### [Your instructions]
Leave out all pictures. Return exactly the lines from the top of the material through the line containing "COL = SC.collection".

### [Data provided]

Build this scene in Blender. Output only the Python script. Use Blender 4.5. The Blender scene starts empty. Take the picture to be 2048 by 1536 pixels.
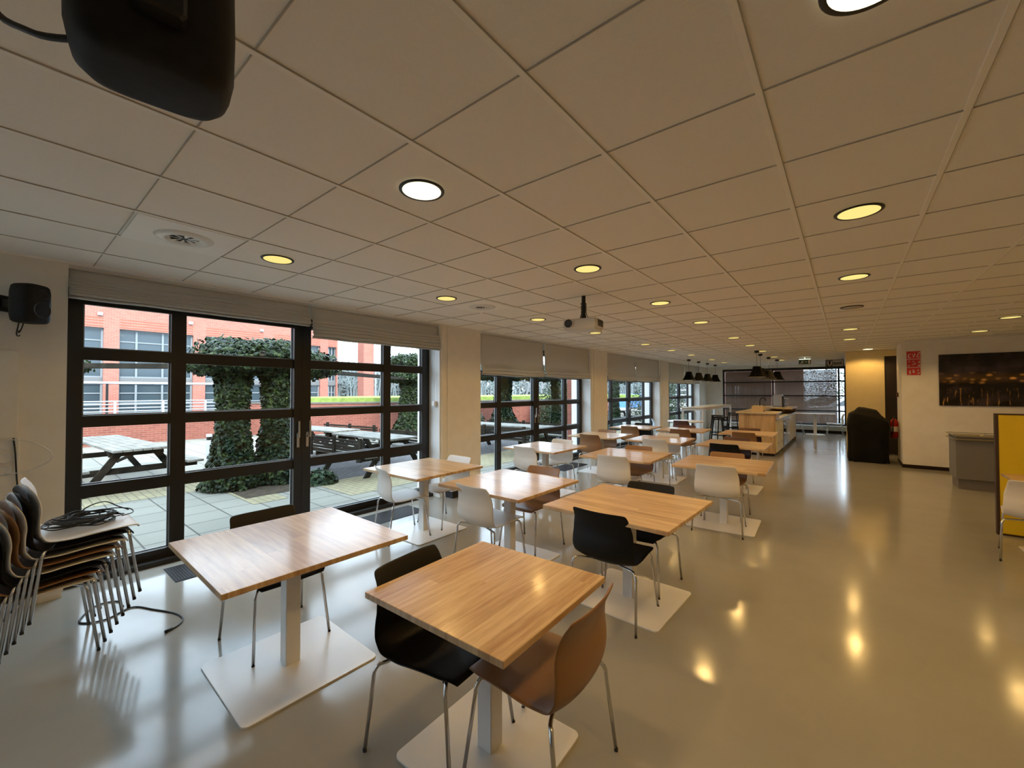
import bpy, math, random
from mathutils import Vector, Matrix, noise
random.seed(7)
PI = math.pi
SC = bpy.context.scene
COL = SC.collection

# ------------------------------------------------------------------ helpers
class MB:
    """collects vertices and faces, then links them as one mesh object"""
    def __init__(s): s.v = []; s.f = []; s.mi = []; s.sm = []; s.cur = 0; s.smooth = False
    def add(s, vs, fs, M=None):
        b = len(s.v)
        s.v += [tuple(M @ Vector(p)) for p in vs] if M is not None else [tuple(p) for p in vs]
        for f in fs: s.f.append(tuple(i + b for i in f)); s.mi.append(s.cur); s.sm.append(s.smooth)
        return s
    def box(s, x0, x1, y0, y1, z0, z1, M=None):
        v = [(x, y, z) for z in (z0, z1) for y in (y0, y1) for x in (x0, x1)]
        return s.add(v, [(0, 2, 3, 1), (4, 5, 7, 6), (0, 1, 5, 4), (2, 6, 7, 3), (0, 4, 6, 2), (1, 3, 7, 5)], M)
    def bev(s, x0, x1, y0, y1, z0, z1, b=.004, M=None):
        """box with chamfered edges"""
        v = []; 
        for z, k in ((z0, b), (z0 + b, 0), (z1 - b, 0), (z1, b)):
            a0, a1, c0, c1 = x0 + k, x1 - k, y0 + k, y1 - k
            v += [(a0 + b, c0, z), (a1 - b, c0, z), (a1, c0 + b, z), (a1, c1 - b, z), (a1 - b, c1, z), (a0 + b, c1, z), (a0, c1 - b, z), (a0, c0 + b, z)]
        f = [tuple(range(7, -1, -1)), tuple(range(24, 32))]
        for r in range(3):
            for i in range(8):
                j = (i + 1) % 8; f.append((r * 8 + i, r * 8 + j, r * 8 + 8 + j, r * 8 + 8 + i))
        return s.add(v, f, M)
    def prism(s, poly, z0, z1, M=None):
        n = len(poly); v = [(x, y, z0) for x, y in poly] + [(x, y, z1) for x, y in poly]
        f = [tuple(range(n - 1, -1, -1)), tuple(range(n, 2 * n))] + [(i, (i + 1) % n, n + (i + 1) % n, n + i) for i in range(n)]
        return s.add(v, f, M)
    def tube(s, pts, r, n=8, cap=True, closed=False):
        pts = [Vector(p) for p in pts]; N = len(pts); rr = r if isinstance(r, (list, tuple)) else [r] * N
        v = []; f = []; up = None
        for i, p in enumerate(pts):
            if closed: t = pts[(i + 1) % N] - pts[i - 1]
            else: t = pts[min(i + 1, N - 1)] - pts[max(i - 1, 0)]
            t.normalize()
            if up is None:
                up = Vector((0, 0, 1)) if abs(t.z) < .9 else Vector((1, 0, 0))
            a = t.cross(up); 
            if a.length < 1e-5: a = t.cross(Vector((0, 1, 0)))
            a.normalize(); b = a.cross(t); up = b
            for k in range(n):
                c = 2 * PI * k / n; v.append(p + (a * math.cos(c) + b * math.sin(c)) * rr[i])
        m = N if closed else N - 1
        for i in range(m):
            for k in range(n):
                j = (i + 1) % N
                f.append((i * n + k, i * n + (k + 1) % n, j * n + (k + 1) % n, j * n + k))
        if cap and not closed:
            f.append(tuple(range(n - 1, -1, -1))); f.append(tuple((N - 1) * n + k for k in range(n)))
        o = s.smooth; s.smooth = True; s.add(v, f); s.smooth = o
        return s
    def cyl(s, c, r, z0, z1, n=24, r2=None, M=None):
        r2 = r if r2 is None else r2; v = []; f = []
        for z, q in ((z0, r), (z1, r2)):
            v += [(c[0] + q * math.cos(2 * PI * k / n), c[1] + q * math.sin(2 * PI * k / n), z) for k in range(n)]
        s.add(v, [tuple(range(n - 1, -1, -1)), tuple(range(n, 2 * n))], M)
        o = s.smooth; s.smooth = True
        s.add(v, [(k, (k + 1) % n, n + (k + 1) % n, n + k) for k in range(n)], M); s.smooth = o
        return s
    def lathe(s, prof, c=(0, 0), n=24, M=None):
        v = []; f = []
        for r, z in prof: v += [(c[0] + r * math.cos(2 * PI * k / n), c[1] + r * math.sin(2 * PI * k / n), z) for k in range(n)]
        for i in range(len(prof) - 1):
            for k in range(n): f.append((i * n + k, i * n + (k + 1) % n, (i + 1) * n + (k + 1) % n, (i + 1) * n + k))
        o = s.smooth; s.smooth = True; s.add(v, f, M); s.smooth = o
        return s
    def build(s, name, mats, parent=None, M=None):
        me = bpy.data.meshes.new(name); me.from_pydata(s.v, [], s.f)
        if not isinstance(mats, (list, tuple)): mats = [mats]
        for m in mats: me.materials.append(m)
        me.polygons.foreach_set('material_index', s.mi); me.polygons.foreach_set('use_smooth', s.sm); me.update()
        o = bpy.data.objects.new(name, me); COL.objects.link(o)
        if parent is not None: o.parent = parent
        if M is not None: o.matrix_world = M
        return o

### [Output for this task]
Build this scene in Blender. Output only the Python script. Use Blender 4.5. The Blender scene starts empty. Take the picture to be 2048 by 1536 pixels.
import bpy, math, random
from mathutils import Vector, Matrix, noise
random.seed(7)
PI = math.pi
SC = bpy.context.scene
COL = SC.collection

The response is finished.